Um mercado americano de cocaína em declínio e um europeu em ascensão parece ter instigado traficantes sul-americanos a aproveitar de algumas regiões da África Ocidental como zona de trânsito.
Apreensões de drogas da África Ocidental estão aumentando dramaticamente. Pelo menos 46 toneladas de cocaína foram apreendidas em rota para à Europa através da África Ocidental desde 2005. Antes era raro apreender mais de uma tonelada na região. Estima-se que cerca de 50 toneladas de cocaína transitem por ano através da África Ocidental.
A maior parte da cocaína que entra na África originária da América do Sul chega a dois principais centros de triagem: Guiné Bissau e Gana. Ela é transportada para diferentes países da África Ocidental para depois ser levada aos seus destinos através de vôos comerciais.
Cerca de 62% dos incidentes e 55% da cocaína apreendida envolvem quatro países: Senegal, Nigéria, Guiné e Mali. Senegal e Nigéria são as origens dos maiores volumes já apreendidos.
Uma “mula” pode receber até mais de 1.500 francos suíços pelo transporte da droga até a Suíça. Ela pode levar cerca de um quilo de cocaína embalada em preservativos, que são depois engolidos.

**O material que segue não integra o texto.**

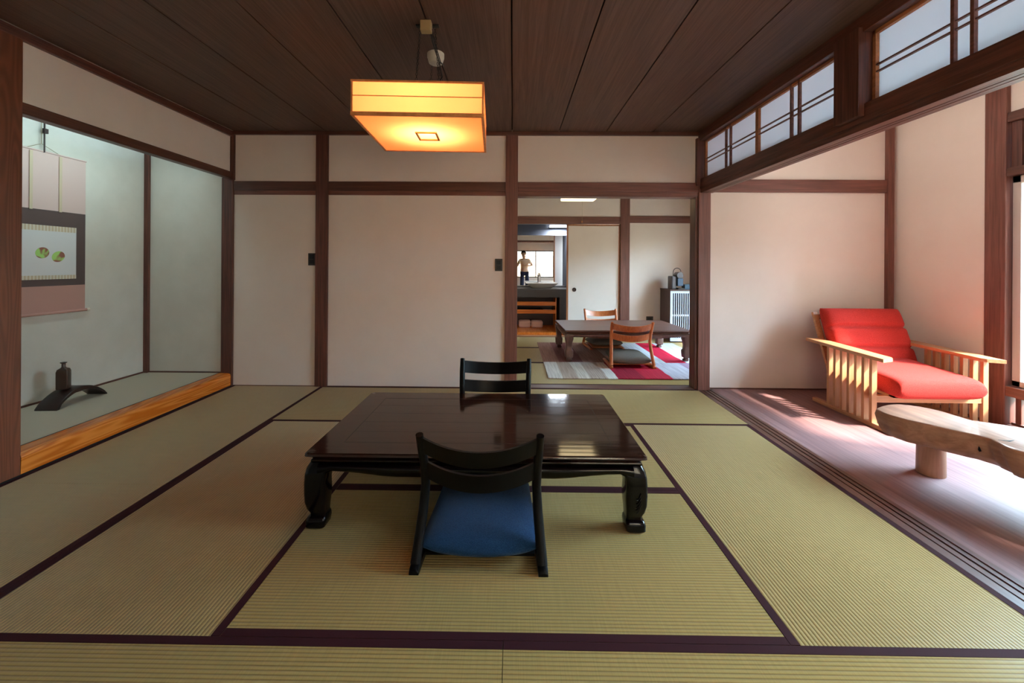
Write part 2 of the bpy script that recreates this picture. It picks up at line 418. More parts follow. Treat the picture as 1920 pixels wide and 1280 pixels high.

A quantidade de cocaína contrabandeada para a Suíça é desconhecida. Em 2008, as autoridades alfandegárias helvéticas confiscaram 145 quilos de cocaína (em 2007 foram 217 quilos).
Nos anos de 1980, um grama de cocaína custava entre 500 e 600 francos na Suíça, dependendo do seu grau de pureza. Hoje em dia custa entre 40 e 120 francos, o que faz com que uma linha tenha um custo de apenas 8 francos.
Na Suíça, 60% dos traficantes estrangeiros presos eram originários de países da África Ocidental.